Their title slipped away quietly. It has been so long since anyone thought Manchester United could be champions of England again this season that few mentioned it became mathematically impossible when Liverpool won at West Ham United on Sunday.
The first inquests were conducted months ago. More materialised in recent weeks and just when it appeared United was in a downward spiral, things got better, and not simply because they could not get any worse. Their past two league games produced eight goals. They confounded expectations by both holding and worrying Bayern Munich.
They arrived in Bavaria with the tie still alive, which is more than many predicted, and as outsiders, but ones with increasing confidence.
Patrice Evra often strikes an upbeat note but the Frenchman made a valid point when he talked about his teammates rediscovering “the spirit of Manchester United”. It has been absent for much of a season of capitulations, but it was apparent in last week’s draw. The refusal to be beaten or intimidated, the sense that a cause served to rally them: these were the hallmarks of Sir Alex Ferguson’s bloody-minded winners, not David Moyes’s insipid losers.
Perhaps they are galvanised by the reality that the end to a dismal year is in sight. So, too, is the culmination of United careers.
Nemanja Vidic, the captain and outstanding player in the first leg, will depart in the summer. Evra and Rio Ferdinand may do likewise. They once formed three-quarters of Europe's best back four. Now they must be its most defiant. This is the stiffest of tests.
The warnings from Arsenal and Manchester City’s knock-out ties, against Bayern and Barcelona, respectively, are clear: one flash of skill, one lapse in concentration, one defensive mistake and it is over. Three triple Champions League finalists will never take to the European stage in a United shirt again.
Yet the realisation the end is nigh can be liberating. Evra raised the spectre of Chelsea’s 2012 champions, another to underachieve in the Premier League, another with ageing players – Didier Drogba and Jose Bosingwa, in their case – leaving and who, in what United will hope is an encouraging parallel, prospered against Bayern in the Allianz Arena.
It felt like a unique achievement, a rare case of circumstances coinciding as a team acquired an irresistible, strangely unstoppable momentum.
If United hope history repeats itself, they have to adopt similar tactics. Moyes talked of going to toe to toe with Bayern. Actually, United will not. They cannot. They cannot pass and move like a Pep Guardiola team. They have neither the technique nor the players. Instead, they require 90 minutes more of Chelsea-esque defending, of steadfast stubbornness mixed with intelligent counter-attacking to procure the goal they require.
Last week’s leg offered the first evidence of his reign that Moyes possesses the tactical sophistication needed at this level.
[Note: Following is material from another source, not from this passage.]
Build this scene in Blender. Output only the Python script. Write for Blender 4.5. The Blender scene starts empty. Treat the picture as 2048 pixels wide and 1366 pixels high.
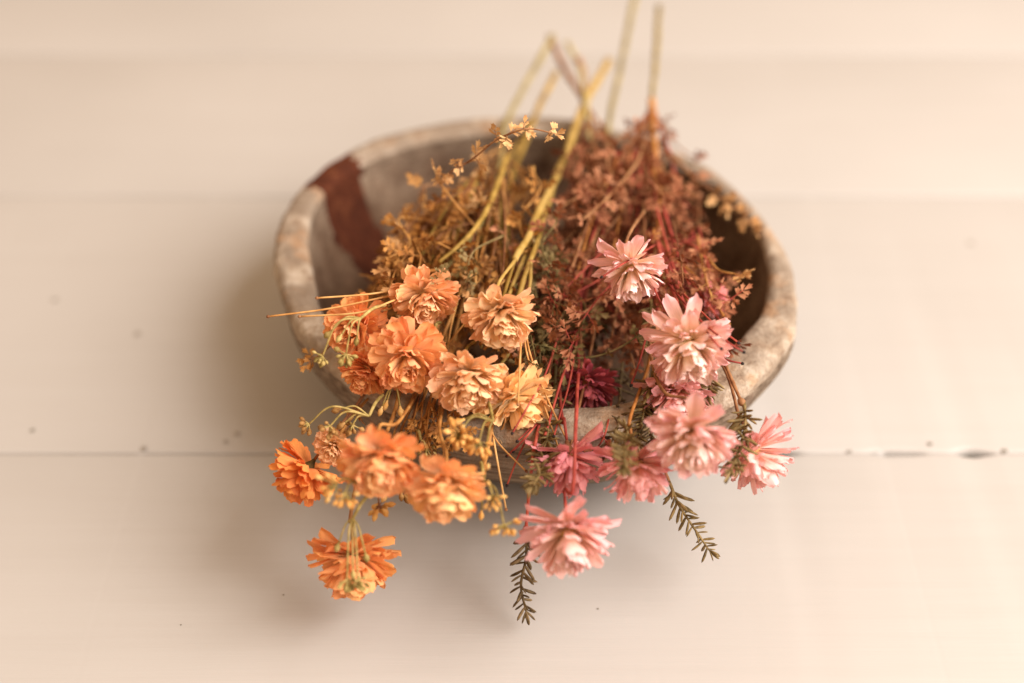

His deployment of Danny Welbeck as part left winger, part galloping raider at the heart of the Bayern defence was clever. If Moyes no longer has the surprise factor and Bayern now have their most formidable defender, Dante, back from suspension, Guardiola’s perfectionists are without Bastian Schweinsteiger and in the unfamiliar position of having lost a game.
Indeed, after going three matches without a win, they are on their worst run of the Spaniard’s reign. Form is famously temporary, class notably permanent, and Bayern remain Europe’s outstanding team while United are a declining, mismatched bunch.
Yet as their veteran defenders gear up for what may be one last rearguard action, the clouds that enveloped Old Trafford have lifted. They may have false hope, but at least it is hope.